Ranging from 1950 to 2003 (she died in 2006), the essays of The Informed Air are organized not chronologically but according to subject, an arrangement made possible by the fact that Spark’s voice and opinions show no change over the years. However, while the essays about writing are embarrassingly but always energetically focused on her own success, a number of travel pieces seem limp and mechanical by comparison, as if the author were doing little more than fulfilling a commission. Only the appraisals of other writers really hold the attention. Mary Shelley, Spark tells us, writes about a man whose fabulous ambition creates a monster that reduces him to “a weak, vacillating figure.” Spark clearly sees the affinity with her own themes. “Was Mary Shelley’s life a failure, then?” she asks, reflecting on how little she produced and few friends she had. It is hard to imagine other critics putting this question. “She would have denied this,” Spark immediately reassures herself.
An essay on the Brontës reverses the normal sympathetic portrayal of them as geniuses condemned to wasting their talents teaching the dull children of the rich, imagining instead what hell it must have been to be tutored by the likes of Charlotte. “Genius,” Spark concludes, “if thwarted, resolves itself in an infinite capacity for inflicting trouble.” Heathcliff is an example: a “moral hypnotist…able to manoeuvre his victims.” Again we are in Sparkian territory.

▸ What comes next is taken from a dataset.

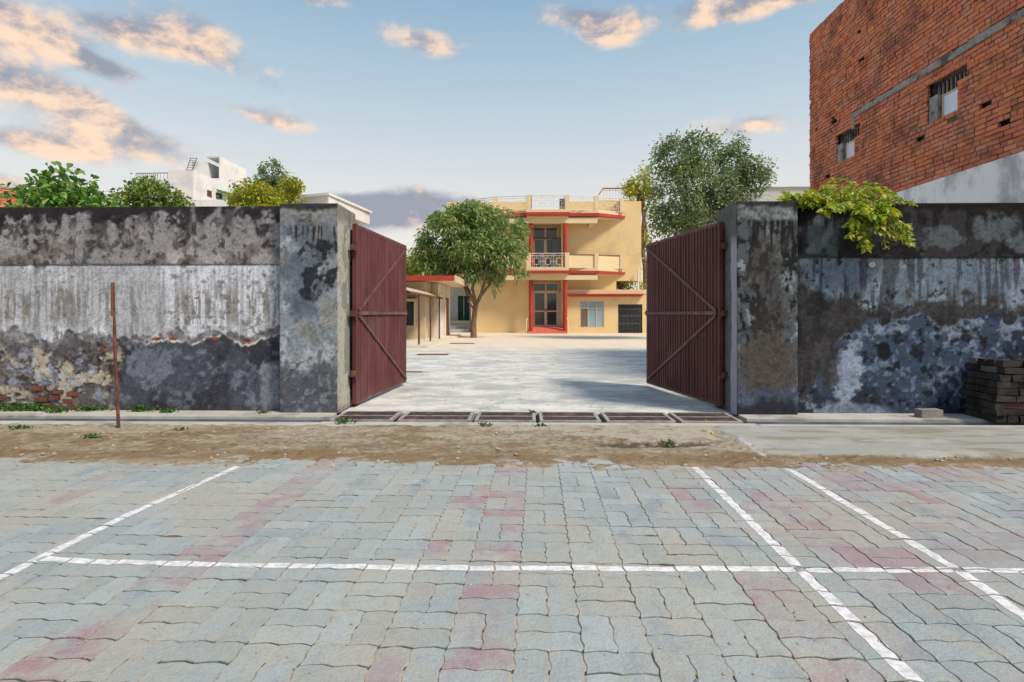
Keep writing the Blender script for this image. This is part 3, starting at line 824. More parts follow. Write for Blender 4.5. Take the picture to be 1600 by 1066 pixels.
def pillar_right(s_, t_):
    X = 2.37 + s_; Z = t_; U, V = UV(X, Z, YP)
    n1 = fbm(U / 50 + 13, V / 70, 3); n2 = fbm(U / 18, V / 26, 6); n3 = fbm(U / 6, V / 7, 5, 4)
    c = np.zeros(U.shape + (3,)) + s2l((98, 104, 110))
    c = lerp(c, s2l((142, 150, 156)), ss(n2 * .7 + n3 * .3, .50, .64) * .85)
    nv = fbm(U / 11 + 4, V / 34, 7); c = lerp(c, s2l((30, 32, 36)), ss(nv * .55 + n3 * .45, .48, .57) * .88 * ss(575 - V, -40, 60))
    c = lerp(c, s2l((84, 80, 78)), ss(n1, .50, .62) * .6)
    c = lerp(c, s2l((142, 148, 150)), ss(347 - V, -4, 6) * ss(n3, .36, .5) * .7)
    c = lerp(c, s2l((38, 38, 42)), drips(U, V, 345, 48, 3, .44, .3) * .9)
    tn = blob(U, V, 1195, 570, 52, 52, n2, .4)
    c = lerp(c, s2l((98, 92, 88)), tn * .9)
    c = lerp(c, s2l((84, 92, 118)), ss(V - 606 - (n2 - .5) * 26, -5, 8) * .8)
    c = lerp(c, s2l((50, 52, 60)), ss(V - 625 - (n2 - .5) * 40, -5, 10) * .75)
    c = lerp(c, s2l((40, 40, 44)), ss(324 + (n2 - .5) * 14 - V, -3, 3) * .8)
    return (lambda q: q * .75 + q.mean(-1, keepdims=True) * .25)(grain(c, U, V, 1.42, 1.2)) * KW * .80, (n3 - .5) * .004 + (n2 - .5) * .007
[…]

But she saves her greatest enthusiasm for Georges Simenon. His extraordinarily prolific output, his frank admission that he wrote for money, his complete control over his art and “formidable” self-discipline all attract Spark’s approval; even the fact that he dominated a love triangle for many years and that his daughter, “trapped by her hopeless love for her father,” committed suicide seem part of her admiration. Simenon was “phenomenal.” “He had a Catholic education,” she tells us.